Eternal Tapestry The Invisible Landscape
(Not Not Fun)
[SOUR KRAUT] Eternal Tapestry is not a band that does anything in modesty. On its new vinyl-only LP, The Invisible Landscape, the trio—Nick Bindeman on guitar and vocals, Dewey Mahood on guitar, and Jed Bindeman on drums—rips, shreds, stomps, kicks and pummels its way past all the old psych-rock tropes. You know the stereotypes—aimless music; tunes with nowhere to go; noise for the sake of being weird and indulgent. On Landscape, none of this holds true, even after repeated listens.
The record opens with Eternal Tapestry's mission statement, a long, lengthy, mostly wordless jam called "Cathedral of Radiance." It's a formless piece of flowing magma, like Tangerine Dream on an especially epic drug trip. "Brain Drain" is all distorted drum fills and ripping solos, the speakers bursting with two dueling guitar leads. Side B is a little bit more accessible, with the krautrock pulse of "Temporal Starshine Voyage" anchoring a funky stoner jam.
The Invisible Landscape is so masterfully created it makes what's normally considered "difficult" music really fun to rock out to. This thing breathes replay value, continuous spins and late nights on which you get out of bed just to flip over the vinyl. Just be careful not to blow your speakers out.
Bodhi Secondhand Runner
(Self-Released)
[SURF ROCK] It's always hard to take a garage band out of the garage. But on its debut record, Secondhand Runner, local rock quartet Bodhi grapples—and often succeeds—with the higher fidelity and more polished sheen that comes from working in a professional recording space.

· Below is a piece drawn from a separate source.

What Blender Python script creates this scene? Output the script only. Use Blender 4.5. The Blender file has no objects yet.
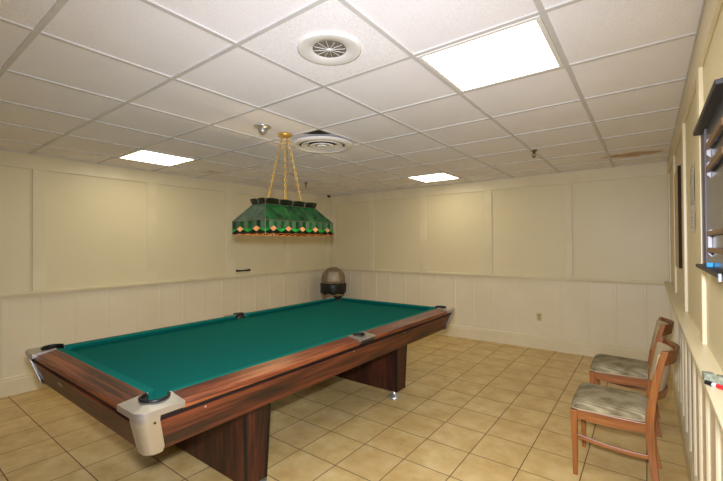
import bpy, bmesh, math, random
from mathutils import Vector, Matrix
random.seed(7)
PI = math.pi
sc = bpy.context.scene
C = sc.collection

# ------------------------------------------------------------------ camera, world, flash, exposure
CAM_H = 1.485
F_PX, YAW, PITCH, ROLL = 383.03, 0.6424, 0.0094, -0.0066
fw = Vector((-math.sin(YAW) * math.cos(PITCH), math.cos(YAW) * math.cos(PITCH), math.sin(PITCH)))
rt = Vector((math.cos(YAW), math.sin(YAW), 0)); up = rt.cross(fw)
r2 = math.cos(ROLL) * rt + math.sin(ROLL) * up
u2 = -math.sin(ROLL) * rt + math.cos(ROLL) * up
cd = bpy.data.cameras.new('camera'); cam = bpy.data.objects.new('camera', cd); C.objects.link(cam)
cd.sensor_width = 36; cd.lens = F_PX / 723 * 36; cd.clip_start = 0.02
m = Matrix((r2, u2, -fw)).transposed().to_4x4(); m.translation = (0, 0, CAM_H); cam.matrix_world = m
sc.camera = cam
w = bpy.data.worlds.new('world'); sc.world = w; w.use_nodes = True
w.node_tree.nodes['Background'].inputs[0].default_value = (1, 0.95, 0.85, 1)
w.node_tree.nodes['Background'].inputs[1].default_value = 0.02
# the photographer's flash, just above the lens
fl = bpy.data.lights.new('flash', 'SPOT'); fl.energy = 355; fl.color = (0.95, 0.99, 1.13)
fl.spot_size = math.radians(140); fl.spot_blend = 1.0; fl.shadow_soft_size = 0.05
fo = bpy.data.objects.new('flash', fl); C.objects.link(fo)
fo.location = (-0.02, 0.02, CAM_H + 0.14)
fo.rotation_euler = (fw + Vector((0, 0, -0.33))).to_track_quat('-Z', 'Y').to_euler()
TROFFER = 8.6
sc.view_settings.view_transform = 'Standard'; sc.view_settings.look = 'None'
sc.view_settings.gamma = 1; sc.view_settings.use_curve_mapping = False
sc.view_settings.exposure = 0.0

# ------------------------------------------------------------------ helpers
def lin(c):
    return tuple(((v / 255) / 12.92 if v / 255 <= 0.04045 else ((v / 255 + 0.055) / 1.055) ** 2.4) for v in c) + (1,)

class N:
    """tiny node helper around one material"""
    def __init__(s, name):
        s.m = bpy.data.materials.new(name); s.m.use_nodes = True
        s.t = s.m.node_tree; s.b = s.t.nodes['Principled BSDF']
    def n(s, typ, **kw):
        o = s.t.nodes.new(typ)
        for k, v in kw.items():
            if k.startswith('i_'): o.inputs[k[2:].replace('_', ' ')].default_value = v
            else: setattr(o, k, v)
        return o
    def l(s, a, b): s.t.links.new(a, b)
    def math(s, op, a, b=None, c=None):
        o = s.t.nodes.new('ShaderNodeMath'); o.operation = op
        for i, v in enumerate((a, b, c)):
            if v is None: continue
            if isinstance(v, (int, float)): o.inputs[i].default_value = v
            else: s.l(v, o.inputs[i])
        return o.outputs[0]
    def coord(s, scale=(1, 1, 1), loc=(0, 0, 0)):
        tc = s.n('ShaderNodeTexCoord'); mp = s.n('ShaderNodeMapping')
        mp.inputs['Scale'].default_value = scale; mp.inputs['Location'].default_value = loc
        s.l(tc.outputs['Object'], mp.inputs[0]); return mp.outputs[0]
    def noise(s, vec, scale, detail=3, rough=0.5):
        o = s.n('ShaderNodeTexNoise'); o.inputs['Scale'].default_value = scale
        o.inputs['Detail'].default_value = detail; o.inputs['Roughness'].default_value = rough
        s.l(vec, o.inputs['Vector']); return o.outputs[0]
    def ramp(s, fac, stops):
        o = s.n('ShaderNodeValToRGB'); e = o.color_ramp.elements
        while len(e) < len(stops): e.new(0.5)
        for k, (p, c) in zip(e, stops): k.position = p; k.color = lin(c)
        s.l(fac, o.inputs[0]); return o.outputs[0]
    def mix(s, fac, a, b):
        o = s.n('ShaderNodeMix', data_type='RGBA')
        for i, v in ((0, fac), (6, a), (7, b)):
            if isinstance(v, (int, float)): o.inputs[i].default_value = v
            elif isinstance(v, tuple): o.inputs[i].default_value = v
            else: s.l(v, o.inputs[i])
        return o.outputs[2]
    def bump(s, h, strength=0.2, dist=0.01):
        o = s.n('ShaderNodeBump'); o.inputs['Strength'].default_value = strength
        o.inputs['Distance'].default_value = dist
        s.l(h, o.inputs['Height']); s.l(o.outputs[0], s.b.inputs['Normal'])
    def color(s, c):
        if isinstance(c, tuple): s.b.inputs['Base Color'].default_value = c
        else: s.l(c, s.b.inputs['Base Color'])
    def rough(s, r): s.b.inputs['Roughness'].default_value = r

def plain(name, rgb, rough=0.5, metal=0.0, var=0.06, scale=8, bump=0.0, bscale=60, spec=0.5):
    k = N(name); v = k.coord()
    a = tuple(max(0, x * (1 - var)) for x in rgb); b = tuple(min(255, x * (1 + var)) for x in rgb)
    k.color(k.ramp(k.noise(v, scale), [(0.3, a), (0.7, b)]))
    k.rough(rough); k.b.inputs['Metallic'].default_value = metal
    k.b.inputs['Specular IOR Level'].default_value = spec
    if bump: k.bump(k.noise(v, bscale, 4), bump, 0.003)
    return k.m

def wood(name, cols, axis, rough=0.35, fine=58, coat=0.0):
    """grain running along the given axis"""
    k = N(name); s = [fine] * 3; s[axis] = fine * 0.045
    v = k.coord(tuple(s)); s2 = [9] * 3; s2[axis] = 0.7
    a = k.noise(v, 1.0, 6, 0.65); b = k.noise(k.coord(tuple(s2)), 1.0, 3)
    f = k.math('ADD', k.math('MULTIPLY', a, 0.6), k.math('MULTIPLY', b, 0.4))
    k.color(k.ramp(f, [(0.40, cols[0]), (0.5, cols[1]), (0.61, cols[2])]))
    k.rough(rough); k.bump(a, 0.06, 0.002)
    k.b.inputs['Coat Weight'].default_value = coat; k.b.inputs['Coat Roughness'].default_value = 0.25
    return k.m

def link(name, bm, mat, parent=None, smooth=False, bevel=0, segs=2):
    bmesh.ops.recalc_face_normals(bm, faces=bm.faces)
    me = bpy.data.meshes.new(name); bm.to_mesh(me); bm.free()
    me.materials.append(mat)
    o = bpy.data.objects.new(name, me); C.objects.link(o)
    if smooth:
        for p in me.polygons: p.use_smooth = True
    if bevel:
        b = o.modifiers.new('bevel', 'BEVEL'); b.width = bevel; b.segments = segs; b.limit_method = 'ANGLE'
        b.angle_limit = math.radians(40)
    if parent: o.parent = parent
    return o

def tag(o, label, cat, group=None, kind=None):
    o['label'] = label; o['category'] = cat
    if group: o['group'] = group
    if kind: o['kind'] = kind
    return o

def thing(name, loc, label, cat, rz=0, group=None):
    o = bpy.data.objects.new(name, None); C.objects.link(o); o.location = loc; o.rotation_euler = (0, 0, rz)
    o.empty_display_size = 0.1
    return tag(o, label, cat, group)

def struct(name, bm, mat, **kw):
    o = link(name, bm, mat, **kw); o['kind'] = 'structure'; return o

def box(bm, a, b):
    """box between two corners"""
    x0, y0, z0 = a; x1, y1, z1 = b
    vs = [bm.verts.new(p) for p in ((x0, y0, z0), (x1, y0, z0), (x1, y1, z0), (x0, y1, z0), (x0, y0, z1), (x1, y0, z1), (x1, y1, z1), (x0, y1, z1))]
    for f in ((3, 2, 1, 0), (4, 5, 6, 7), (0, 1, 5, 4), (1, 2, 6, 5), (2, 3, 7, 6), (3, 0, 4, 7)):
        bm.faces.new([vs[i] for i in f])
    return vs

def loft(bm, rings, cap=True, closed=True):
    R = [[bm.verts.new(p) for p in r] for r in rings]; n = len(R[0])
    for a, b in zip(R, R[1:]):
        for i in range(n if closed else n - 1):
            j = (i + 1) % n; bm.faces.new((a[i], a[j], b[j], b[i]))
    if cap: bm.faces.new(R[0]); bm.faces.new(R[-1][::-1])
    return R

def prism(bm, pts, z0, z1):
    loft(bm, [[(x, y, z0) for x, y in pts], [(x, y, z1) for x, y in pts]])

def lathe(bm, prof, n=32, c=(0, 0), sx=1, sy=1, caps=True):
    rings = [[(c[0] + r * sx * math.cos(2 * PI * i / n), c[1] + r * sy * math.sin(2 * PI * i / n), z) for i in range(n)] for r, z in prof]
    loft(bm, rings, cap=caps)

def tube(bm, pts, r, n=8, cap=True):
    """round tube along a polyline; r a number or a list"""
    pts = [Vector(p) for p in pts]; rings = []
    for i, p in enumerate(pts):
        d = (pts[min(i + 1, len(pts) - 1)] - pts[max(i - 1, 0)]).normalized()
        a = d.orthogonal().normalized() if abs(d.z) > 0.9 else d.cross(Vector((0, 0, 1))).normalized()
        if abs(d.z) > 0.9: a = Vector((1, 0, 0)) - d * d.x; a.normalize()
        b = d.cross(a); rr = r[i] if isinstance(r, (list, tuple)) else r
        rings.append([p + rr * (math.cos(2 * PI * k / n) * a + math.sin(2 * PI * k / n) * b) for k in range(n)])
    loft(bm, rings, cap=cap)

def sweep(bm, pts, size):
    """rectangular bar through points; size (half x-ish, half y-ish) in plane across the path, per point allowed"""
    rings = []
    for i, p in enumerate(pts):
        hx, hy = size[i] if isinstance(size[0], (list, tuple)) else size
        x, y, z = p; rings.append([(x - hx, y - hy, z), (x + hx, y - hy, z), (x + hx, y + hy, z), (x - hx, y + hy, z)])
    loft(bm, rings)

def copy_tree(o, parent=None):
    c = o.copy(); C.objects.link(c); c.parent = parent
    for ch in list(o.children): copy_tree(ch, c)
    return c

# ------------------------------------------------------------------ room numbers (metres)
XL, XR, YB, YF = -5.105, 0.192, 5.80, -1.6      # faces of the applied trim boards
T = 0.018                                        # how far the wall panels lie behind the trim
ZC = 2.439
RAIL = 1.016
GX0, GY0, G = -0.340, -0.115, 0.61               # ceiling grid

# ------------------------------------------------------------------ materials of the shell
k = N('painted_panel_cream'); v = k.coord()
k.color(k.mix(k.math('MULTIPLY', k.noise(v, 1.6, 4), 1.0), lin((219, 206, 166)), lin((227, 215, 177))))
k.rough(0.42); k.bump(k.noise(k.coord((1, 1, 0.25)), 220, 3), 0.15, 0.001); WALL = k.m
k = N('painted_trim_cream'); v = k.coord()
k.color(k.ramp(k.noise(v, 3), [(0.3, (220, 207, 170)), (0.7, (229, 217, 182))])); k.rough(0.35); TRIM = k.m
k = N('painted_wainscot_cream'); v = k.coord()
k.color(k.ramp(k.noise(v, 2), [(0.3, (226, 214, 182)), (0.7, (232, 221, 191))])); k.rough(0.35); WAINS = k.m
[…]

Six of the album's 11 tracks were recorded at Revolver Studios in Portland by Collin Hegna, bass player for the Brian Jonestown Massacre and frontman for Federale. You can hear it: Secondhand Runner doesn't pop and fizzle as much as it strides, all clean tones and confident vocals. The increased production suits much of the work here, from the jangly, back-country strut of "Bystander" to the ringing guitars and ominous organ that drive "Naughty Boy." Singer Brian Carr is the biggest benefactor, as his voice is pushed to the front of the mix, giving the songs a newfound clarity and drive lacking in the band's early demos.
Secondhand Runner's major fault, then, is that it's almost entirely front-loaded: Three of the band's best songs—"Bystander," the assured White Stripes minimalism of "Sonny Lenchant" and the organ-driven pop of "Nadine"—come in the first 12 minutes. "So the Long" and "Naughty Boy" both drop the album title in the lyrics, and the repetition is indicative of a larger problem—between the thick pulse of the organ, steady drumming and ripping lead guitars, many stretches of the record are indistinguishable from each other.
Secondhand Runner may be clean, but there's one thing we're glad you can't hear: The constraints of the garage.
Eternal Tapestry plays Friday, Sept. 25, at Slabtown, with Wooden Shjips, Meercaz, and Here Comes a Big Black Cloud. 9 pm. $7. 21+. Bodhi plays Friday, Sept. 25, at East End, with Wampire, the Erns, and Green Lady Killers. 9 pm. $5. 21+.